The upswell created tension in the community for several reasons, including a shortage of resources. From parking spots to trash pickup, the community struggled to minimize the impact of the increased population.
Clash of cultures. More notably, the influx of people of color and different socioeconomic statuses created some tension due to a clash of cultures. It was a game of “rural vs. urban.” The cultural assumptions and outdoor awareness of both groups was seen as dissonant. There was an unspoken expectation that “those people” should know to clean up after themselves or that parking outside of access areas is prohibited.
What we discovered in all of this is that sometimes we, as operators, have difficulty in dealing with different cultures. It’s easy to feel annoyed when guests don’t conduct themselves the way we expect them to. It is important to understand that our guests may simply lack the cultural experience to “know the ropes,” and that our expectations about acceptable behaviors are too limited. It is we who get to expand our horizons. If we accept these ideas, stewardship and outreach can replace annoyance and struggle.

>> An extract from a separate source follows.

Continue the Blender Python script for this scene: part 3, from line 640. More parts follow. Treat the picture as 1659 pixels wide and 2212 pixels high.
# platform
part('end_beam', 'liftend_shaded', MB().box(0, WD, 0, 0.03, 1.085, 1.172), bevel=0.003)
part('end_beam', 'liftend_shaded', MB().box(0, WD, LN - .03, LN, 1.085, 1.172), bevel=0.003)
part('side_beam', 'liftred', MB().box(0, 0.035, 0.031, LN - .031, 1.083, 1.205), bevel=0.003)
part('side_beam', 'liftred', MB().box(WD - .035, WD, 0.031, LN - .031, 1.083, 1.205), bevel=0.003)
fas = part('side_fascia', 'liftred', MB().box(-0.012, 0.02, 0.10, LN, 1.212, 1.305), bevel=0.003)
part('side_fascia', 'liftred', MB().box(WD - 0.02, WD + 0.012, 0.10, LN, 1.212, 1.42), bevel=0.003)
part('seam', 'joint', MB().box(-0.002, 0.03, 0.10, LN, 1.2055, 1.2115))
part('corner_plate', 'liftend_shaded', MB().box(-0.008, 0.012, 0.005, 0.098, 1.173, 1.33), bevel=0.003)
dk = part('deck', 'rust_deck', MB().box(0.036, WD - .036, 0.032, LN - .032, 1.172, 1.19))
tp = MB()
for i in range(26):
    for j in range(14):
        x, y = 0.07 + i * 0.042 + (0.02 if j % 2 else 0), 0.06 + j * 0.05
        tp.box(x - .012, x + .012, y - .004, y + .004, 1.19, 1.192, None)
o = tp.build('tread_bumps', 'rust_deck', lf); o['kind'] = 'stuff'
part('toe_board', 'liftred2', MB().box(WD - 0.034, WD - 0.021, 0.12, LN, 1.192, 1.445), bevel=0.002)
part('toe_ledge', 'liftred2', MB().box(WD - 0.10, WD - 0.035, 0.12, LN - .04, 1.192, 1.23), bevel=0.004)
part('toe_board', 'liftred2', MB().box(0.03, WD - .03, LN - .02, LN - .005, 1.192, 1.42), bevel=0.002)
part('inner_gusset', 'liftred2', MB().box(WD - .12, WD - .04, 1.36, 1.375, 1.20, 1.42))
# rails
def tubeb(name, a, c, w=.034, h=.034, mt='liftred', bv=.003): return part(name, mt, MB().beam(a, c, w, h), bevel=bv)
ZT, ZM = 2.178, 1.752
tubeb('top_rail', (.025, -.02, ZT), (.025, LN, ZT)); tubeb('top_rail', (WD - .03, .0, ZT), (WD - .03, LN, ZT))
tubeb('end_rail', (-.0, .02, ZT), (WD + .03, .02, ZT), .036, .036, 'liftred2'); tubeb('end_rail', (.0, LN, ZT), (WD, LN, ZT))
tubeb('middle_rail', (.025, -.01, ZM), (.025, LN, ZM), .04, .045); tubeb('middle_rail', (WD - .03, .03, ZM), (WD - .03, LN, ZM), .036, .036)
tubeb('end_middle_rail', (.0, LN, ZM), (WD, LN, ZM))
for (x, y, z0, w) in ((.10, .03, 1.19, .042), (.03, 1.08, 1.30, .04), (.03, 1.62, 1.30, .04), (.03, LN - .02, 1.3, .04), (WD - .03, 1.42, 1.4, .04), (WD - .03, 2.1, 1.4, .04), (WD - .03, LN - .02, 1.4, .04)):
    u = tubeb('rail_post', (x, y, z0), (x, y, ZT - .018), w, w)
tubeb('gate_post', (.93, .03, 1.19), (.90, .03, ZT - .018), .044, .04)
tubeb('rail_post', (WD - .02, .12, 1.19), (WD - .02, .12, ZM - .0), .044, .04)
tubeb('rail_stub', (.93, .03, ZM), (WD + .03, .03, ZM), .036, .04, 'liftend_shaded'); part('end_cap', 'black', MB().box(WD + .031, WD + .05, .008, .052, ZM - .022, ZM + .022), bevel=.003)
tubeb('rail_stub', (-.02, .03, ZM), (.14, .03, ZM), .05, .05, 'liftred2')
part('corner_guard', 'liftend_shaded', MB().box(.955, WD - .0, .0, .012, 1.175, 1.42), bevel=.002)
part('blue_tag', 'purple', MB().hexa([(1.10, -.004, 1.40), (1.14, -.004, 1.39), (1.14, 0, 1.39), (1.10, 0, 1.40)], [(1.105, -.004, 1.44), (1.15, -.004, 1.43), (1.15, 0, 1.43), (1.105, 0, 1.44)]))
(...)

What we are seeing in our industry now more than ever is an influx of folks who are finally deciding that, despite their own narratives, the outdoors is a place for them. Unfortunately, what we are also seeing is an industry and community that is not yet ready to receive them. Any number of solutions exist to make our industry more accessible: Leave No Trace training, outdoor liaison internships, river accessibility curriculum for the general population, etc.
TAKE A LOOK WITHIN
Challenging our beliefs. But the really difficult work comes in looking at ourselves as both participants and providers, and looking at the beliefs we are living out of.

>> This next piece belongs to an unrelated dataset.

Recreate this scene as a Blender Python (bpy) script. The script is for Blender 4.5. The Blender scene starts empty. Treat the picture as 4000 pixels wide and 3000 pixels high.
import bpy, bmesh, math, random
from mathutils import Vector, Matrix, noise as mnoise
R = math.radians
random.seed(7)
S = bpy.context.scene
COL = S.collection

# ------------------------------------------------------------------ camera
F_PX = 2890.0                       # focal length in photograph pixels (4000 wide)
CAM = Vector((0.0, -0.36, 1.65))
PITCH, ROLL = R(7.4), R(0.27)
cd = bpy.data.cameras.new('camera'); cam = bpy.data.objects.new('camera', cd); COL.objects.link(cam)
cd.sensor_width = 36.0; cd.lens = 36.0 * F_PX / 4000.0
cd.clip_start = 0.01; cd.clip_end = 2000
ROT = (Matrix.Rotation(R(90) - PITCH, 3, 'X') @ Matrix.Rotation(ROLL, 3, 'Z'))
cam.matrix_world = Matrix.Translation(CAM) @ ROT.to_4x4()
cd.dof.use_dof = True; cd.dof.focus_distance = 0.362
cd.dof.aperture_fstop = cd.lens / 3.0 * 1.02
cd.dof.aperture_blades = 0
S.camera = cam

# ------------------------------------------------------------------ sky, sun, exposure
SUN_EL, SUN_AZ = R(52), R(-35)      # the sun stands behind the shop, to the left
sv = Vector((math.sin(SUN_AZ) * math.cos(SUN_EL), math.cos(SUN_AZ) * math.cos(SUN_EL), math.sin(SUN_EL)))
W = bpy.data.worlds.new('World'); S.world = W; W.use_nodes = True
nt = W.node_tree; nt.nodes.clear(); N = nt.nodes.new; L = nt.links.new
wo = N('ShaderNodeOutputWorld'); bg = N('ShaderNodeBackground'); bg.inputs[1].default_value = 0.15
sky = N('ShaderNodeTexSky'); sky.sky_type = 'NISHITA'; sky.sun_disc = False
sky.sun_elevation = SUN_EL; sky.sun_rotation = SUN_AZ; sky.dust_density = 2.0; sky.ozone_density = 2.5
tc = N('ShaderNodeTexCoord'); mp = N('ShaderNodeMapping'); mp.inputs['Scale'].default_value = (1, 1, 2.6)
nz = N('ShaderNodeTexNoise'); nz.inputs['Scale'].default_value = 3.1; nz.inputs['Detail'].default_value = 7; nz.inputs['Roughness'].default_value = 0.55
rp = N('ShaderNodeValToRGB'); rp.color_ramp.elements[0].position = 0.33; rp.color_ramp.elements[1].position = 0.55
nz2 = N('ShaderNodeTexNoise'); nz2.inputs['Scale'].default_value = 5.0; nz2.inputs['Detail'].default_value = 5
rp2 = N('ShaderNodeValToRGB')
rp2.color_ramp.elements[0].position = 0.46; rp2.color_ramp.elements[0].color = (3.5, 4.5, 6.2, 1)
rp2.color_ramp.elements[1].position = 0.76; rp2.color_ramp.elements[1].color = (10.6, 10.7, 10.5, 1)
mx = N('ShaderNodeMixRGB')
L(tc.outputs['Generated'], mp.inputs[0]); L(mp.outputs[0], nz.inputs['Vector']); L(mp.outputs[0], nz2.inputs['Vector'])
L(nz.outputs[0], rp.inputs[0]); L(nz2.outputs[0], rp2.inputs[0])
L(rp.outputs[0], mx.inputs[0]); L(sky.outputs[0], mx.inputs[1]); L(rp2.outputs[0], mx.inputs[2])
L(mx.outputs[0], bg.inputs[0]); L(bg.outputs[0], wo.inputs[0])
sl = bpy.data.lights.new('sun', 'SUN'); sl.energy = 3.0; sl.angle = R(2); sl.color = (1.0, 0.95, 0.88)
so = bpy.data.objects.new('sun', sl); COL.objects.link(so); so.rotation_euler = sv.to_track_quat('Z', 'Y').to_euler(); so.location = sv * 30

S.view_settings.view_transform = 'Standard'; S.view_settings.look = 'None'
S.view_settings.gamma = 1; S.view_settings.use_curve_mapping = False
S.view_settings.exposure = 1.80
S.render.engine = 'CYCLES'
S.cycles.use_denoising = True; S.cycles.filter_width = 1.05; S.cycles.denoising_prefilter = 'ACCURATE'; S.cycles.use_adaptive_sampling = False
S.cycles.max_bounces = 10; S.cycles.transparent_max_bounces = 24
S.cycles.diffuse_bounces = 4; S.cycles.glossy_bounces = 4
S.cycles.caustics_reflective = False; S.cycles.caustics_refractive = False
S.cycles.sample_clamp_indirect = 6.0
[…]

Have people of color just decided not to be a part of the outdoors out of habit—just an automatic reaction based on beliefs? Have we, as operators, decided that we don’t have the bandwidth or resources to take on diversity work based on our habitual decision-making process? Can we look at the issue from an open and aware place of wanting to create an outdoors for everyone?

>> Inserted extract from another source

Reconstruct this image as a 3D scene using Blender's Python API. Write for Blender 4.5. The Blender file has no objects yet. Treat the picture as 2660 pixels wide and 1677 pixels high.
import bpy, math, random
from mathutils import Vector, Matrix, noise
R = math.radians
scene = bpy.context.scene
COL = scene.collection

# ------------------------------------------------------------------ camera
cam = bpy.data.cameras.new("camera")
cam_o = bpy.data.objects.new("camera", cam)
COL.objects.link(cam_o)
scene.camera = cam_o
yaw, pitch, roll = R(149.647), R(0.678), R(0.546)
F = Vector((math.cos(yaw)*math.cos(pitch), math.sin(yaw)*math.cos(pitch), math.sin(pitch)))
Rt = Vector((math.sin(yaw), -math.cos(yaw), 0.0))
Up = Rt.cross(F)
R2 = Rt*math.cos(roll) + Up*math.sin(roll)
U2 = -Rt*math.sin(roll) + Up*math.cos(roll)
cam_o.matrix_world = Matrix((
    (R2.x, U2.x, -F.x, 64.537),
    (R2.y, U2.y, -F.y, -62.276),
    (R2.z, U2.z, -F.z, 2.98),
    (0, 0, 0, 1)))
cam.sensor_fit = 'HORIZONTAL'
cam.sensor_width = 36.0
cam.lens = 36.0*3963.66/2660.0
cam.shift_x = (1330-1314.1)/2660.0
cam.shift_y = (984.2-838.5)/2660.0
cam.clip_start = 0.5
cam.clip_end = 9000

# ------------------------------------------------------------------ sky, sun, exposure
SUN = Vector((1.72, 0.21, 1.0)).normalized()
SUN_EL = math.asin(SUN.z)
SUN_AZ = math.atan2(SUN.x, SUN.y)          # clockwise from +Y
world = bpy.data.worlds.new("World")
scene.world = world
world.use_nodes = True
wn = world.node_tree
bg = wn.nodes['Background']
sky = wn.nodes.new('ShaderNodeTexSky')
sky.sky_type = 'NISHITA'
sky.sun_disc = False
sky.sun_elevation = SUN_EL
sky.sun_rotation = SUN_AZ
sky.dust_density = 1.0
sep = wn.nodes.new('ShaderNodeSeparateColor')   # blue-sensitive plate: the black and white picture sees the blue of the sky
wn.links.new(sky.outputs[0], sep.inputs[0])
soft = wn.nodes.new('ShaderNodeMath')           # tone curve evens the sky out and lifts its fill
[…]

It’s time for all of us to take a look.
Inclusion starts with us. So, the challenge here is industry wide. How to make the industry more accessible? How do we create systems of support and inclusion for folks who make the jump from other ways of living to engaging in outdoor recreation and adventure? As operators and owners, imagine what would be possible for our industry and businesses if we all examined our own beliefs, identified self-limiting narratives within ourselves and in our company culture, and came up with actionable systems to remove those blockers from our outdoor paradigm. I challenge each of you reading this to do that.
It is also a very personal challenge for each and every one of us. A challenge that involves us looking at our cultural norms, our self-definitions, our limiting beliefs and conversations, and then deciding what it is that we actually want. The standard operating procedures we live by are all just the seas and oceans and rivers that we swim in. At any moment, the tides and currents can shift, and we can choose something new. It’s up to us to do the work.
We, as an industry, are well on our way. Many of us are doing the soul searching as companies on how to be more inclusive. I’ve seen many businesses in the waves of transformation around how to approach their white-ness, their male-ness, their privilege, and the exclusive paradigms within the institution itself. It’s a bold new adventure to approach the sometimes-tough conversation about making the outdoors a more welcoming and diverse space.
Luckily, there are some guides along the way—folks that are working every day to come up with new systems and ideas to take action and move the needle. We get to reevaluate and redesign the systems and beliefs we have all been operating from, so that we make it easy for new populations to engage with the outdoor industry, and for us to retain them.
It is within us that the real work begins, though. It starts with letting go of beliefs that do not serve us or others. Only through the work of challenging our beliefs can we begin to create a more diverse, inclusive, welcoming, and accessible outdoor industry. And world.